### Short problem
Set down the listing below verbatim, but only from its first line through the line containing "R = math.radians".

### Supplied data
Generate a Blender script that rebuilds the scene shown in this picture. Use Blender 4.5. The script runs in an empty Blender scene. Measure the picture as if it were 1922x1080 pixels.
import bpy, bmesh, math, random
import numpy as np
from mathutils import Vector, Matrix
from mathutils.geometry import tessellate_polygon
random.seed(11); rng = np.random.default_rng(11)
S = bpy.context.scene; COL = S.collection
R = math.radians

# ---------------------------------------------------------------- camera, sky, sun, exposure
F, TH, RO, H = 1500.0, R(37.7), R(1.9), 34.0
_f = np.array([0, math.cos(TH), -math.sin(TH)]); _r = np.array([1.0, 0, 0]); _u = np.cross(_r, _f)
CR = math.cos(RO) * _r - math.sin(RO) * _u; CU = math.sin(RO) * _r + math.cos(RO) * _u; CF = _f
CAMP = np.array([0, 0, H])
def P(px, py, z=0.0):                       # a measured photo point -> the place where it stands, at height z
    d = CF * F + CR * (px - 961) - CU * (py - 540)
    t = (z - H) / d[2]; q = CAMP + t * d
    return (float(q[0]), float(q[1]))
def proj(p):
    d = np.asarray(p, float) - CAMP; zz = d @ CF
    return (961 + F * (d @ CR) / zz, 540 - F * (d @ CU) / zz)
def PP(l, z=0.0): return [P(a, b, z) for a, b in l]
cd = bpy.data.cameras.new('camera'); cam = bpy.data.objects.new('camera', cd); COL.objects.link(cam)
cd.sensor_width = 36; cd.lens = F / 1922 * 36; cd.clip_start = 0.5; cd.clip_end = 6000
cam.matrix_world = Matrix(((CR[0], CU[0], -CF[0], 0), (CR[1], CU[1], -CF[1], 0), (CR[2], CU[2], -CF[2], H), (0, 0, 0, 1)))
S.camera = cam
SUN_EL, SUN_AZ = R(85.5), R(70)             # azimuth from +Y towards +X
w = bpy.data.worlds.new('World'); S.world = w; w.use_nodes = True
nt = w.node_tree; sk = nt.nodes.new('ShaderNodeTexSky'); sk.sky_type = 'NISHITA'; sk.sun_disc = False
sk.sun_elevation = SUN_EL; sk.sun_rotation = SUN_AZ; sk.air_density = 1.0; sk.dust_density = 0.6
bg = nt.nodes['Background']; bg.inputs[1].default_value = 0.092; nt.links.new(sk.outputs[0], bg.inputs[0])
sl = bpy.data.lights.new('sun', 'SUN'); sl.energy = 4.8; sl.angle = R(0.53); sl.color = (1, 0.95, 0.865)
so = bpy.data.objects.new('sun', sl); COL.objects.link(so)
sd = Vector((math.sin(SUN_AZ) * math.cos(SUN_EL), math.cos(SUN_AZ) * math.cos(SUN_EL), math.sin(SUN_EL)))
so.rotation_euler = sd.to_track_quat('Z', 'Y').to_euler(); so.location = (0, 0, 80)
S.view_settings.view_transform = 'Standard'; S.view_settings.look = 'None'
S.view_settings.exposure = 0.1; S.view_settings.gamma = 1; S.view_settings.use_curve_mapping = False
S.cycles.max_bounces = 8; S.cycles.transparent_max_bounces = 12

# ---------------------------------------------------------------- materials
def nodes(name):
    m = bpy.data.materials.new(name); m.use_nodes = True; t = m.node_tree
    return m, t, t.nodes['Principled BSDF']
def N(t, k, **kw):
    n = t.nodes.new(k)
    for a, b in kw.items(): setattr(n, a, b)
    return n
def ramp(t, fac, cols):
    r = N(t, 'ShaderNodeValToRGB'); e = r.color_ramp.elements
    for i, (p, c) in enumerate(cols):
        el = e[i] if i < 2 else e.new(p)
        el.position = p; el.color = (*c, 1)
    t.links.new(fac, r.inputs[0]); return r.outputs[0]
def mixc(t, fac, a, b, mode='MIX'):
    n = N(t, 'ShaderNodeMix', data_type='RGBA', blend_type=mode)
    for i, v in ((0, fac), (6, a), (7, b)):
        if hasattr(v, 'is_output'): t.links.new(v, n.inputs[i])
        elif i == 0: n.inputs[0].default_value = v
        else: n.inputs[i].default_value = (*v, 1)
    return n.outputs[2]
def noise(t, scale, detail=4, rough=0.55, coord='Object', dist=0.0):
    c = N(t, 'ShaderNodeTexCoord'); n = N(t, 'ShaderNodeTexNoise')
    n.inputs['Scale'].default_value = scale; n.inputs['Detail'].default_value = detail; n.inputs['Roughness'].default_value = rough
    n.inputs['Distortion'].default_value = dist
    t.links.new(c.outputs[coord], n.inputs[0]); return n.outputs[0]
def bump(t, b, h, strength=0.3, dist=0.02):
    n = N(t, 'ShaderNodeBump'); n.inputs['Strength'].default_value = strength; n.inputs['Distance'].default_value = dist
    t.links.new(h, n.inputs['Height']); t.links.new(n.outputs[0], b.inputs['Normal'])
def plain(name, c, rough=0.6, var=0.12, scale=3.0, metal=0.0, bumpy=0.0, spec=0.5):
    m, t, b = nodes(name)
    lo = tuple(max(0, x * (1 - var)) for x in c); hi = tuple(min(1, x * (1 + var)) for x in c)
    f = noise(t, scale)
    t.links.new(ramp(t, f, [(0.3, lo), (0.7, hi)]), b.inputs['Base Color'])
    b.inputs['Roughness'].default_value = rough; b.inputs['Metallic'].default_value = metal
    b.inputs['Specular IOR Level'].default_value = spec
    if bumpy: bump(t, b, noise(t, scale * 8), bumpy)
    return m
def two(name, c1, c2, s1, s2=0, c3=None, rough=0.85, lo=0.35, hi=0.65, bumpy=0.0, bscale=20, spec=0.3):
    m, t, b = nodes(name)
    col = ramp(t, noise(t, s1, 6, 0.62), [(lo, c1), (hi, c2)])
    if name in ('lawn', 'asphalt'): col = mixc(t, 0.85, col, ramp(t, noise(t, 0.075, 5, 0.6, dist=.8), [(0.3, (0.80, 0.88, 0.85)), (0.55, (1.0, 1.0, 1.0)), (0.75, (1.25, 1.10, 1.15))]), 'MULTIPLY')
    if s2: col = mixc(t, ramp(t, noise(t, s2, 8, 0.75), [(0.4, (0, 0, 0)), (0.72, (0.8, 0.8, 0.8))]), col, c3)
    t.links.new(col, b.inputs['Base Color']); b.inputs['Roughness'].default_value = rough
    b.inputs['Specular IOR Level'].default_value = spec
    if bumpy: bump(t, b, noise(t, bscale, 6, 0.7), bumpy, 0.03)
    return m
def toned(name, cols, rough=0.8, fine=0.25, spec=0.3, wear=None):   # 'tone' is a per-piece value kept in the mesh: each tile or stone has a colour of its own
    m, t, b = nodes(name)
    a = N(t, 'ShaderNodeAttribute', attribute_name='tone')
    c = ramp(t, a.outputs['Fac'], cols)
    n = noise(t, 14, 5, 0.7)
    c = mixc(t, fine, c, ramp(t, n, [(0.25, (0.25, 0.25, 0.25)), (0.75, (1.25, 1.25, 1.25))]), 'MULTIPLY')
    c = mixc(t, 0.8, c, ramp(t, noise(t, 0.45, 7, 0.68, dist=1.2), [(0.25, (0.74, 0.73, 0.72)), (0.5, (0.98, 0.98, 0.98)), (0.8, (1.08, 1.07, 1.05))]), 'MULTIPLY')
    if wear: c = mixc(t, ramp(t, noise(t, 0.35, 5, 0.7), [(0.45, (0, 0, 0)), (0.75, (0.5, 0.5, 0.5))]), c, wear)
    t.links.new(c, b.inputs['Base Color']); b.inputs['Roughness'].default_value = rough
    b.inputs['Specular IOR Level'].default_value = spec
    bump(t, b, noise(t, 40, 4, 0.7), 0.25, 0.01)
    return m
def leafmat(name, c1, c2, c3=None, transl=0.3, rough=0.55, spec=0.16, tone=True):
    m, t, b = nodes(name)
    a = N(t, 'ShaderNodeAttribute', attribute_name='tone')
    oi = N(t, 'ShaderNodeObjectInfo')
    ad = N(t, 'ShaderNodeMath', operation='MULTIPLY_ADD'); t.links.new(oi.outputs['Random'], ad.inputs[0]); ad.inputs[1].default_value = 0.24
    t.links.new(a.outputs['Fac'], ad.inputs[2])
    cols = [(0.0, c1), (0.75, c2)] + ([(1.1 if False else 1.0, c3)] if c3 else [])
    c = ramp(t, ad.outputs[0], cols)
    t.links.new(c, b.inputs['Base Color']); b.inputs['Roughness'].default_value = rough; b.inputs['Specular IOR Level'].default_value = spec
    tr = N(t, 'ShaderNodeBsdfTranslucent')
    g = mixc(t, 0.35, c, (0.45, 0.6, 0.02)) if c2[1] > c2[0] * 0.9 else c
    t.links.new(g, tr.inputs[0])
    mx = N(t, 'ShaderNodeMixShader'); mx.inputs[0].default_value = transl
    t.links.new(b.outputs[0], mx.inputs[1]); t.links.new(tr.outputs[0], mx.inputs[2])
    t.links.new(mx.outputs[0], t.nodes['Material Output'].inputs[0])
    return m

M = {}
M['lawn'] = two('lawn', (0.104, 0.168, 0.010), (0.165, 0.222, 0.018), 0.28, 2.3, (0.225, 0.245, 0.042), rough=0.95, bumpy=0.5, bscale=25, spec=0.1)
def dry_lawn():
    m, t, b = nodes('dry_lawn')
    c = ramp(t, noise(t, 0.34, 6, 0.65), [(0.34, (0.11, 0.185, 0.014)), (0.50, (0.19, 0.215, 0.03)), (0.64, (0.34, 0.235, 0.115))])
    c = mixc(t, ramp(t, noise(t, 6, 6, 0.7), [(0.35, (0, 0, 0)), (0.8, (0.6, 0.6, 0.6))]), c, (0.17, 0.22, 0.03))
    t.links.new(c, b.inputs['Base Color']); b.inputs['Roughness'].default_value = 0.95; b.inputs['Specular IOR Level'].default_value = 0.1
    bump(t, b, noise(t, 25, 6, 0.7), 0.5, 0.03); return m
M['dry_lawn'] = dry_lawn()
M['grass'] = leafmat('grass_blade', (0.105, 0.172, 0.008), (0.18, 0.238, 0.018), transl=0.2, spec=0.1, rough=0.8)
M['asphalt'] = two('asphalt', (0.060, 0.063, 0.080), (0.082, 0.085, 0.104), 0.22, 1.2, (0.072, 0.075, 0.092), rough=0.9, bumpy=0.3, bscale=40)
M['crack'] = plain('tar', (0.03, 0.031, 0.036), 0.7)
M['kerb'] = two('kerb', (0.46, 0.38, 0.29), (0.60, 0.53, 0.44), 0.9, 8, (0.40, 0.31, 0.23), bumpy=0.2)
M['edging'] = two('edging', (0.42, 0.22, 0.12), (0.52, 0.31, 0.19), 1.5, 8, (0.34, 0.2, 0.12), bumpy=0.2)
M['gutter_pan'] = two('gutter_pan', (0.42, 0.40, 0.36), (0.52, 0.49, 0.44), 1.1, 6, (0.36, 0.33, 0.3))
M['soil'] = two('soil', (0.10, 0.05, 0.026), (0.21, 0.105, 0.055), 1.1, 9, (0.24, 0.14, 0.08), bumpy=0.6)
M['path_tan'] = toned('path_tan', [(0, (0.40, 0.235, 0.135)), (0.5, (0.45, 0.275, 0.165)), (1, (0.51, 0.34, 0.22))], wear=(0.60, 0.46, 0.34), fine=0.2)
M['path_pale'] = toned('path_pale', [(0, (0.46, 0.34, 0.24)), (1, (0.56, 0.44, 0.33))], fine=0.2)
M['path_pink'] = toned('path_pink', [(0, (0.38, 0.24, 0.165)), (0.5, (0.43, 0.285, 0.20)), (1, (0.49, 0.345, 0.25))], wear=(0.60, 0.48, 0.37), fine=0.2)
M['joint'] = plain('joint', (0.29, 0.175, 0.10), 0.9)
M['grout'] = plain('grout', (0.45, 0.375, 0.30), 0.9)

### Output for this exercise
Generate a Blender script that rebuilds the scene shown in this picture. Use Blender 4.5. The script runs in an empty Blender scene. Measure the picture as if it were 1922x1080 pixels.
import bpy, bmesh, math, random
import numpy as np
from mathutils import Vector, Matrix
from mathutils.geometry import tessellate_polygon
random.seed(11); rng = np.random.default_rng(11)
S = bpy.context.scene; COL = S.collection
R = math.radians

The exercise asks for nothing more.